The victim's uncle attributes the gruesome stabbing of a 6-year-old Palestinian American, who fell victim to a suspected hate crime, to media bias and its propagation within the upper echelons of the U.S. government.
The brutal murder of Wadea al-Fayoume and the stabbing of his mother on Oct. 14 "should open our own eyes, and everybody else’s, that something is wrong, something needs to be fixed,” Yousef Hannon, who has served as a spokesperson for the victim’s family, told Anadolu Agency (AA) in a video interview.
"None of this could happen, and life in general, could be better if we had an honest media, and if we don’t have negative propaganda from one side,” he said, blaming the "ugly crime” on what he said is the mainstream U.S. media’s slanted portrayal of the Israel-Palestine conflict.
"Why are you taking that side or this side?
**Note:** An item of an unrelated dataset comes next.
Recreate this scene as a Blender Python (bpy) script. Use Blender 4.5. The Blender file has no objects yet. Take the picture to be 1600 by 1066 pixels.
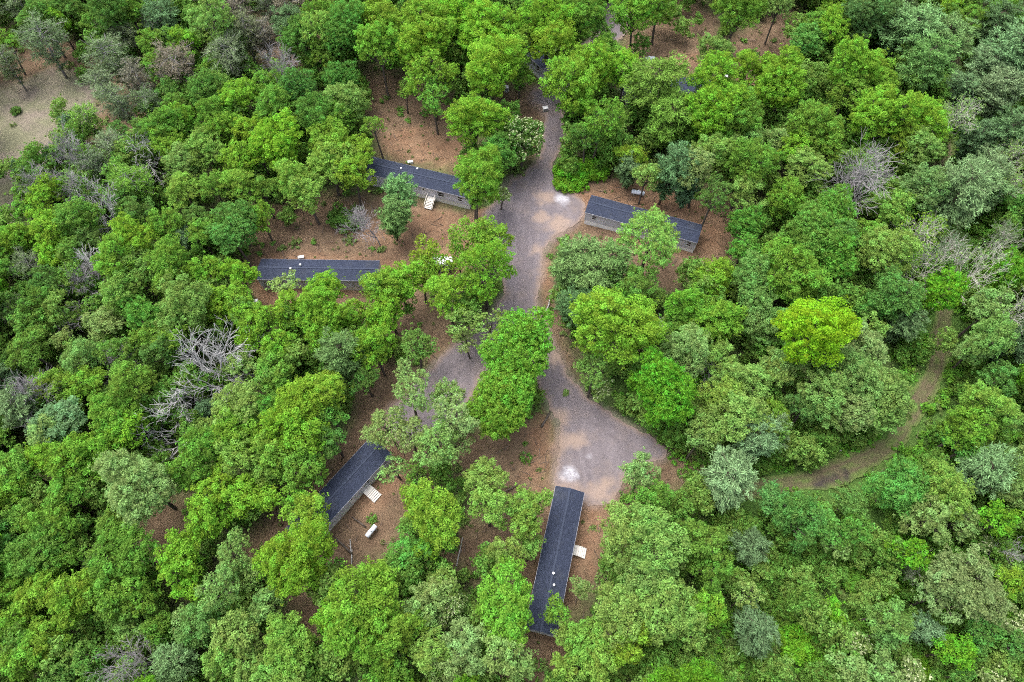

And especially when these guys are lying,” said Hannon.
He pointed to the false claims initially made by Israeli sources that Hamas members had beheaded babies and raped women during the Oct. 7 incursion.
The unverified allegation of babies being beheaded during the attack was first made during a press tour organized by the Israeli military in which journalists were taken through the southern Israeli kibbutz of Kfar Aza, one of the locations targeted in the surprise attack.
During the tour one of the journalists spoke with Israeli soldiers, citing them as sources who said "Hamas beheaded babies here."
Israel has since said it has no information to corroborate the claims, but U.S. President Joe Biden repeated them on the national stage during a televised White House event, saying he saw photos of the alleged horrors.
The White House subsequently walked back the comments, saying Biden had not independently viewed pictures that he said corroborated the claims.
Hannon said Biden’s comments were a major blow to the Palestinian community, and said the statement the president issued condemning the attack that claimed his nephew’s life is insufficient.
"Thank you, Mr. President, but this is not enough. What’s happening? Your words cause big damage. That has to be changed,” he said.
"You should say, ‘Oh, I was mistaken. There were no children being beheaded. There were no women being raped. There was none of that.’”
Those claims, he said, have awakened "a kind of hatred” against Palestinians, Arabs and Muslims around the world, including in the suspect accused of his nephew’s murder.
"The man that killed Wadea, there will be crazy people like him, a lot of crazy people all over the world,” he said.
"This wakes the ugly faces in society. This awakens big hatred within. I really couldn’t even believe before that there are people who have no hearts like this, a man who sits over a 6-year-old boy with a knife, stabbing him 26 times, looking in his eyes.”
Hannon’s nephew was brutally murdered in suburban Chicago, Illinois on Saturday in an attack that critically injured his mother, Hanaan Shahin, 32. Shahin suffered over a dozen knife wounds, but is expected to recover.
Authorities have identified the suspect as the family’s landlord, Joseph Czuba, 71, and said he was motivated by anti-Muslim animus, and the ongoing war in Palestine and Israel.
Czuba has been charged with first-degree murder, attempted first-degree murder, two counts of committing a hate crime, and aggravated battery with a deadly weapon. The U.S. Justice Department has separately opened a federal hate crime probe into the attack.
The attack should be a wake-up call to people around the world, said Hannon.
"This was all initiated by this false news, by our officials, you know, and this has to be stopped,” he said.
"I hope that this will be (an) awakening sign for the good people in our world, you know, and for our leaders, for our politicians, for the White House, to change that, to do something. I really hope that.”
"I really hope that this will take us all as a society, as humans, to a better place now, to start respecting each other, to see the human side, to see the beauty in everyone else around us, you know. And if anyone is a hater or something, he should be treated, he should be dealt with, you know individually,” Hannon added.